Wasmtime's Winch compiler crashes the host when compiling a valid WebAssembly module's table.fill instruction.

Wasmtime’s Winch compiler crashes the host when compiling a valid WebAssembly module’s table.fill instruction. This denial-of-service bug affects every supported architecture. Attackers—or careless developers—can trigger it remotely in sandboxed environments. Bytecode Alliance released patches today: versions 36.0.7, 42.0.2, and 43.0.1. Update immediately if you use Winch.

Wasmtime powers WebAssembly runtimes at scale. Companies like Fastly, Cloudflare, and Deno rely on it for serverless and edge computing. Its security model isolates guest code from the host, but this flaw punches a hole. A guest module exercises table.fill—a standard Wasm instruction for filling table elements—and Winch panics during ahead-of-time compilation. No malformed code required; fully spec-compliant modules suffice.

Root Cause

A refactoring in pull request #11254 altered how Wasmtime’s table instructions reference data. Developers updated the main code paths but overlooked Winch. Winch, Wasmtime’s newest compiler backend, uses an incompatible indexing scheme. It either accesses nonexistent tables or scrambles existing ones.

Winch’s design limits fallout. It can’t execute arbitrary code or leak memory—only panic the host or corrupt the wrong table. Table corruption runs afoul of the Wasm spec, potentially leading to undefined behavior in guests. But the primary threat is the panic: one module kills the entire host process.

Cranelift, Wasmtime’s default compiler, dodged this bullet. Its code paths got the fix. Winch users have no workaround; disable it or patch.

Fix and Timeline

Bytecode Alliance moved fast. They identified the mismatch, audited Winch’s table handling, and shipped fixes across stable branches. Check your version with wasmtime --version. If below the patches, upgrade via Cargo:

cargo update -p wasmtime-cli --precise 36.0.7

(adjust for your branch). Embedded users pull the corresponding libwasmtime crates.

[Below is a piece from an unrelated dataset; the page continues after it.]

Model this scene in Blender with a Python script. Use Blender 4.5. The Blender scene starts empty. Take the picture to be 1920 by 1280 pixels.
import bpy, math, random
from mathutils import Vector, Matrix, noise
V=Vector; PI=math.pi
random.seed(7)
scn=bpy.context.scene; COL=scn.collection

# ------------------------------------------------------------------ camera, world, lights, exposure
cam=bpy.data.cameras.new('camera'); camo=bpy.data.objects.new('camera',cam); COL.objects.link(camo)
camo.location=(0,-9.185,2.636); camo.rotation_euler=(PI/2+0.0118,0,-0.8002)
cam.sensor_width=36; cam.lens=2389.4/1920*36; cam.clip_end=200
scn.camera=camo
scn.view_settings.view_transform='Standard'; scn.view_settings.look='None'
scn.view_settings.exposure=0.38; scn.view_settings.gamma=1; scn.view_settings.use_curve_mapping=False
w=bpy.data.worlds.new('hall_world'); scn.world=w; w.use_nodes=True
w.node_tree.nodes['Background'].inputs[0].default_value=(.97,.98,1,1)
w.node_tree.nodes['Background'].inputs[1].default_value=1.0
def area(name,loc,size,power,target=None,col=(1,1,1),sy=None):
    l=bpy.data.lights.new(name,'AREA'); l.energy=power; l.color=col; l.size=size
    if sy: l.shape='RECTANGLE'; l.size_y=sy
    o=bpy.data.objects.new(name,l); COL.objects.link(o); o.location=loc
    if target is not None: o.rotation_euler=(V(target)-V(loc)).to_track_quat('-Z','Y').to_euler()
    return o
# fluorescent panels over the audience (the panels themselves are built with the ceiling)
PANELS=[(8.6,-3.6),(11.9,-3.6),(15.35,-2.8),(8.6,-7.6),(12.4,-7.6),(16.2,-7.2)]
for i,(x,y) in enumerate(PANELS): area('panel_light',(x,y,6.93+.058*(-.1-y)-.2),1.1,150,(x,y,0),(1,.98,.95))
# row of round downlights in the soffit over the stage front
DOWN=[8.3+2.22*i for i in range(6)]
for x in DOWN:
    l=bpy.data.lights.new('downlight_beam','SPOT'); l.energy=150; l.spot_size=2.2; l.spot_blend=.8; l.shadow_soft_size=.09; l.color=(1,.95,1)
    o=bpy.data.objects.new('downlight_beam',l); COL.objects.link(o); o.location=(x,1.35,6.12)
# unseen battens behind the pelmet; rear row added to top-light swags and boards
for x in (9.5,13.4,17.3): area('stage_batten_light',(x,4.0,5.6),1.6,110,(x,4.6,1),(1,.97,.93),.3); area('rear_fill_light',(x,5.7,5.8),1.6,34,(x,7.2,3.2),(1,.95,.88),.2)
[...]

Verify the patch inspects Winch’s lower_table_fill function, now aligned with the post-#11254 scheme. No regressions reported in testing.

Why This Matters

WebAssembly promises secure, portable code for untrusted inputs. Think blockchain VMs, serverless functions, or browser plugins. A DoS like this undermines that. In multi-tenant setups, one rogue module restarts the runtime, spiking latency and costs. Attackers probe with crafted Wasm, as seen in past JIT bugs like Spectre variants.

Winch targets peak performance—native speeds via better codegen. It’s opt-in, behind config.compiler = "winch", so exposure skews toward performance chasers. Still, adoption grows; benchmarks show 20-50% speedups over Cranelift on x86/ARM. This bug exposes the risks of bleeding-edge backends: regressions slip through.

Broader lesson: Refactors demand full audits, especially in compilers. Wasmtime’s track record stays solid—over 20 CVEs fixed since 2019, mostly memory safety. Bytecode Alliance’s transparency helps; they disclosed via GitHub advisory #2024-001. Skeptically, Winch’s youth (merged 2024) invites teething issues. Operators: Audit your Wasm pipelines. Reject untrusted modules or cap table ops. This patch closes the door, but watch for copycats in other runtimes like WasmEdge or wasmer.

Bottom line: Patch now. Winch boosts throughput, but stability trumps speed in production. Wasmtime remains a top Wasm choice—secure when maintained.